Сложив свои огромные руки на груди, опустив голову и беспрестанно тяжело вздыхая, Гриша молча стоял перед иконами, потом с трудом опустился на колени и стал молиться.
Сначала он тихо говорил известные молитвы, ударяя только на некоторые слова, потом повторил их, но громче и с большим одушевлением.
Он начал говорить свои слова, с заметным усилием стараясь выражаться по-славянски. Слова его были нескладны, но трогательны. Он молился о всех благодетелях своих (так он называл тех, которые принимали его), в том числе о матушке, о нас; молился о себе, просил, чтобы Бог простил ему его тяжкие грехи, твердил: "Боже, прости врагам моим!" – кряхтя поднимался и, повторяя еще и еще те же слова, припадал к земле и опять поднимался, несмотря на тяжесть вериг, которые издавали сухой резкий звук, ударяясь о землю. <…>
Вместо веселья и смеха, на которые я рассчитывал, входя в чулан, я чувствовал дрожь и замирание сердца.
Долго еще находился Гриша в этом положении религиозного восторга и импровизировал молитвы. То твердил он несколько раз сряду: Господи помилуй, но каждый раз с новой силой и выражением; то говорил он: Прости мя, Господи, научи мя, что творить… Научи мя, что творити, Господи ! с таким выражением, как будто ожидал сейчас же ответа на свои слова; то слышны были одни жалобные рыдания… Он приподнялся на колени, сложил руки на груди и замолк.

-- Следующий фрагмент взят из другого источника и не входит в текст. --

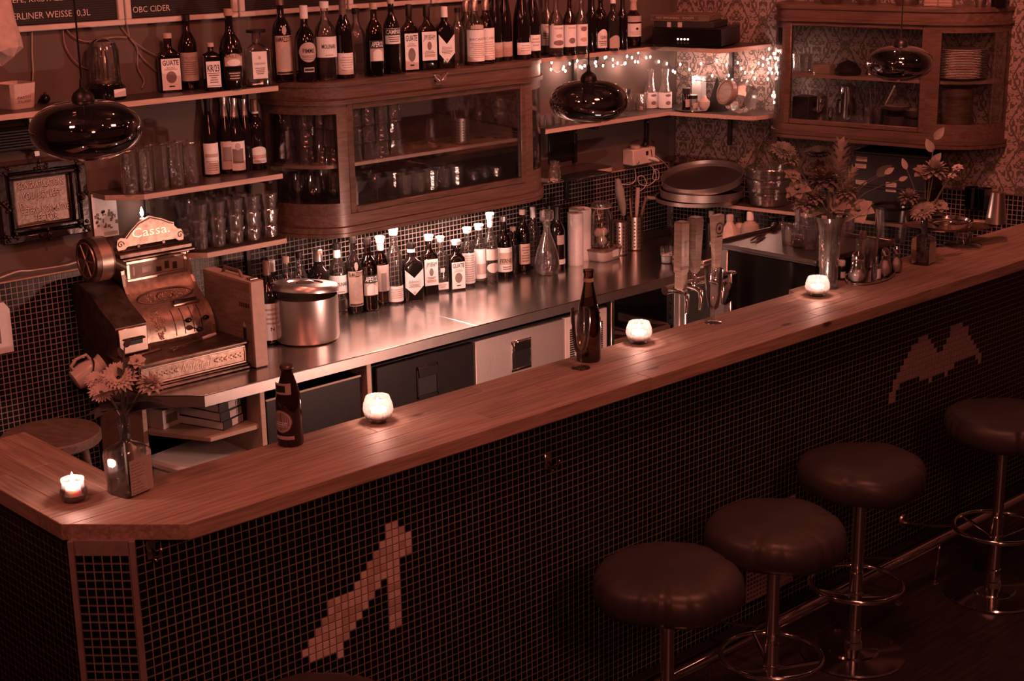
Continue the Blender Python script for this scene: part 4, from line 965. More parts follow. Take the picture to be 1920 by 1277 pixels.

Я потихоньку высунул голову из двери и не переводил дыхания. Гриша не шевелился; из груди его вырывались тяжелые вздохи; в мутном зрачке его кривого глаза, освещенного луною, остановилась слеза.
– Да будет воля Твоя! – вскричал он вдруг с неподражаемым выражением, упал лбом на землю и зарыдал, как ребенок».
Сознавал ли присутствовавший Николенька Иртеньев (от имени которого ведется рассказ, псевдоним Толстого, конечно), что в эти минуты решалась земная судьба его матери и что на просьбы об отмене смертного часа Бог ответил отрицательно? В подсознании, может быть, и сознавал. Странно то, что здесь святой молится об отвращении неотвратимого и назначенного к исполнению волей Божией теми же словами, что будущий убийца Раскольников молился о том, чтобы миновать ему путь злодея, проливающего невинную кровь. Здесь есть над чем поразмыслить.